▼▼▼

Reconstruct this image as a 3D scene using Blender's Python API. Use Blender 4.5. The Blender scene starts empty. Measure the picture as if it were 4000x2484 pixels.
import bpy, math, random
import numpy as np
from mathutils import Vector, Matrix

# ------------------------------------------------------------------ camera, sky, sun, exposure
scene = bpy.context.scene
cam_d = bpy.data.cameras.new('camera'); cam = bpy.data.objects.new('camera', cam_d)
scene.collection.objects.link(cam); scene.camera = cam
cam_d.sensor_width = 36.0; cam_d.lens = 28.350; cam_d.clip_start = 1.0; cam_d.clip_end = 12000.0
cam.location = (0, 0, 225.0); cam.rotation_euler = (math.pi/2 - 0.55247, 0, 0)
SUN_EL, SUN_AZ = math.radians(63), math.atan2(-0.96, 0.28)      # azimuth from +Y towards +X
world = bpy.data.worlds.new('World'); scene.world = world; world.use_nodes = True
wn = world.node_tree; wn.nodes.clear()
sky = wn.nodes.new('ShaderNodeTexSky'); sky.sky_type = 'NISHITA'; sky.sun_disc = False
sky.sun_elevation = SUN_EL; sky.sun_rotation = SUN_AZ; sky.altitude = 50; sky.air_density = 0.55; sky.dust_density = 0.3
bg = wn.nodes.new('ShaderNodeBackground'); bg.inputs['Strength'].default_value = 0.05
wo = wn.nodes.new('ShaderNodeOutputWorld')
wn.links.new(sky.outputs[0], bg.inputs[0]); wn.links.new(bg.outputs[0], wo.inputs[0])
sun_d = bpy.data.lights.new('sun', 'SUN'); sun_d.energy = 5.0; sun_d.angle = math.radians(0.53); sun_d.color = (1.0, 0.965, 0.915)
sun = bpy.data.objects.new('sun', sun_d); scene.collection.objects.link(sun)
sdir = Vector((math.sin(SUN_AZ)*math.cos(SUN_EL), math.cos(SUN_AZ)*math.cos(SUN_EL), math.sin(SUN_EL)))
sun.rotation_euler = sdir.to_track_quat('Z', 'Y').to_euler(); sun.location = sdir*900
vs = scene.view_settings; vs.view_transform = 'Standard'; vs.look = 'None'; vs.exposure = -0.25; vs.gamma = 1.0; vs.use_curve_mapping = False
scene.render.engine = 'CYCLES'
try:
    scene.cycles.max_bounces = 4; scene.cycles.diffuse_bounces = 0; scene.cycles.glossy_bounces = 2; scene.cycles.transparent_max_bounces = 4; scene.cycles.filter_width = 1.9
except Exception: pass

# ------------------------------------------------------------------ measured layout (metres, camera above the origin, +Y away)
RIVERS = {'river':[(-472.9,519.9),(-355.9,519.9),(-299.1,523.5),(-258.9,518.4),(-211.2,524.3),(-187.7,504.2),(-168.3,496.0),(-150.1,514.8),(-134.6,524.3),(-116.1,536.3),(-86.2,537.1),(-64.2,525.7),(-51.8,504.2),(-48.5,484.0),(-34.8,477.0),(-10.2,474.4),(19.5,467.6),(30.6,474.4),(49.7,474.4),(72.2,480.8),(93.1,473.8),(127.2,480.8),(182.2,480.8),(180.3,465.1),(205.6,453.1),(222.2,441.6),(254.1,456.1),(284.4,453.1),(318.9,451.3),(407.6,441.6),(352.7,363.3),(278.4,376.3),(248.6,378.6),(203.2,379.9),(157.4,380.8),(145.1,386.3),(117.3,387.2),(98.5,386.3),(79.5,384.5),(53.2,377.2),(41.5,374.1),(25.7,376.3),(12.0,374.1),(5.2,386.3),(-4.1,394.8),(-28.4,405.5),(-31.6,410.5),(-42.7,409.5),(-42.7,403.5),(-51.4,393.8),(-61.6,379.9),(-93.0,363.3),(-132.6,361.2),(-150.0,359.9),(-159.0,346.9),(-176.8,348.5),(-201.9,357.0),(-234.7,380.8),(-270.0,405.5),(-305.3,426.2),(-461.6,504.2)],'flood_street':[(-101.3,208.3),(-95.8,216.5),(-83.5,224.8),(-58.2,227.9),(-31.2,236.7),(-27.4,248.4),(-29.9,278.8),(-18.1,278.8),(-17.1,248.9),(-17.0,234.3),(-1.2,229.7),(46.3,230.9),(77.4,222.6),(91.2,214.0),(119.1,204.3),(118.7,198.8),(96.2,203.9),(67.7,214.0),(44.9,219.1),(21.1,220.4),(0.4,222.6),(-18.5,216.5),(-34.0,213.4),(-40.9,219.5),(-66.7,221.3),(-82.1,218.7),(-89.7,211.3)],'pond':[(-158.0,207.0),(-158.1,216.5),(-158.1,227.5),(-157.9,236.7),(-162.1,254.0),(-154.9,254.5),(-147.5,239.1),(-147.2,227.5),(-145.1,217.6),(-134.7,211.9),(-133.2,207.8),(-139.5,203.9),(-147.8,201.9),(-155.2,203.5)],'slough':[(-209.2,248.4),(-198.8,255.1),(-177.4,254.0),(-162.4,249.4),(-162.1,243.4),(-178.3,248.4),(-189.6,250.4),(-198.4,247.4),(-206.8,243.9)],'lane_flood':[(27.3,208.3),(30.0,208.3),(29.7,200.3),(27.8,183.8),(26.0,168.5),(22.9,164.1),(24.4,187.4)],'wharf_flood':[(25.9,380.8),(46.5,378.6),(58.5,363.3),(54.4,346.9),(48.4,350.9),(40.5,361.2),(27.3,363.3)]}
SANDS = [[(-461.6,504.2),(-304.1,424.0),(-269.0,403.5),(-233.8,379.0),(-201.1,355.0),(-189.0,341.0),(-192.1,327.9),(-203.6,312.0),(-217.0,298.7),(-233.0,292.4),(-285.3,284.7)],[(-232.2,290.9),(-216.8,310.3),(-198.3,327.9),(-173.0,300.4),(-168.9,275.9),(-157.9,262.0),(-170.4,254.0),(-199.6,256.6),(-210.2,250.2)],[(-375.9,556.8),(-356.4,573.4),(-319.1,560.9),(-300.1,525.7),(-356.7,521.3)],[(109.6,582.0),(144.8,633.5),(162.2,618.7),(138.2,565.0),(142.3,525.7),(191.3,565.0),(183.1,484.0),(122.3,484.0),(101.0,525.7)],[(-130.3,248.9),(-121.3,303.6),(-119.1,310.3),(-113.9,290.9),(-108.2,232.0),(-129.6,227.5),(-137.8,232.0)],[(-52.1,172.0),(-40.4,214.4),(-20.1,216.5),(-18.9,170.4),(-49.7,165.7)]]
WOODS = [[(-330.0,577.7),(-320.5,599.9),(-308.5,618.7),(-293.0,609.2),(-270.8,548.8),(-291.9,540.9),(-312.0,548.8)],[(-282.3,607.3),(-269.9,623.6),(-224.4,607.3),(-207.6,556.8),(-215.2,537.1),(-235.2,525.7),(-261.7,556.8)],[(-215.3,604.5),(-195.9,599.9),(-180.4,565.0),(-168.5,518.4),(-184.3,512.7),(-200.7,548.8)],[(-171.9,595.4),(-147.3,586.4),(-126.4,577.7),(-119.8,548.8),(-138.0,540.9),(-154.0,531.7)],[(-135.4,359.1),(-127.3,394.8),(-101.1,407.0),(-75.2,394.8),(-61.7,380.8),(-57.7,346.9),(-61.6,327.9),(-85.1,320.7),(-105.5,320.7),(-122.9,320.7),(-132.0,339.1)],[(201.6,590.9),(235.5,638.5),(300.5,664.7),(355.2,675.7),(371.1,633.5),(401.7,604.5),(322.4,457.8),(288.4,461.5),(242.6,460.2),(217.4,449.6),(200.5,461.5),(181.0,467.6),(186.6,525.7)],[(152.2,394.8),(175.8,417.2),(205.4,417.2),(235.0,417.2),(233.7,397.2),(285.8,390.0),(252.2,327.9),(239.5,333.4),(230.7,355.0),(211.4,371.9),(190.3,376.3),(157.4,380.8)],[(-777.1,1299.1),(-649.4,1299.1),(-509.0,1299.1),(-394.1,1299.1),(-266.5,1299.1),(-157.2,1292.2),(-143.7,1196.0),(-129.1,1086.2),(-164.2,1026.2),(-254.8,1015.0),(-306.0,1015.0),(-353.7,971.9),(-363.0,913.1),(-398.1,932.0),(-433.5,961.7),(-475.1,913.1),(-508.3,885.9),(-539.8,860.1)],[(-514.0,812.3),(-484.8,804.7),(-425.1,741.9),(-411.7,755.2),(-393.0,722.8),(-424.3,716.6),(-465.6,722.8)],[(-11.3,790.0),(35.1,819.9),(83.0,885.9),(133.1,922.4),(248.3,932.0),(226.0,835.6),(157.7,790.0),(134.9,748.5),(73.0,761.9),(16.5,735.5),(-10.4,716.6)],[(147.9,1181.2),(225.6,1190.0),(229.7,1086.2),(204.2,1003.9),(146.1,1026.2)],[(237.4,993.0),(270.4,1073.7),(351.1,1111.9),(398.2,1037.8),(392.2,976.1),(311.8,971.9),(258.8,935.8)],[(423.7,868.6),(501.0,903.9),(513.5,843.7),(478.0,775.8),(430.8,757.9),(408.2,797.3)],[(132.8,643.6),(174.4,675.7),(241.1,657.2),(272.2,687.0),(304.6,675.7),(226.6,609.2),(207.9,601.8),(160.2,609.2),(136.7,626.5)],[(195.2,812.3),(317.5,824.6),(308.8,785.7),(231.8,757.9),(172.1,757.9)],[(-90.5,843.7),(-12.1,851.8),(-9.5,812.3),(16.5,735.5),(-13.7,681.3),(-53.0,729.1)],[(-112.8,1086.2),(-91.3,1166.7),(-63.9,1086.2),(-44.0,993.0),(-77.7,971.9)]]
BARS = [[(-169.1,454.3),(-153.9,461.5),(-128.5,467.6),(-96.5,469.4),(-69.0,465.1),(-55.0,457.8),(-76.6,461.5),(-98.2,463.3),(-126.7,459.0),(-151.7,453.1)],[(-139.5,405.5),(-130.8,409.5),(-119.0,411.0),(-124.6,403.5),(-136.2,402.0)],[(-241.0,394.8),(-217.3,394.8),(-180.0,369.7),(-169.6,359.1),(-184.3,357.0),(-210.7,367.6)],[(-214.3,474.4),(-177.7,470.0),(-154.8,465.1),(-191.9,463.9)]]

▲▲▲

Every line that holds the word "scene" counts once; state the total number of such lines and nothing else.

--- EXERCISE RESPONSE ---
8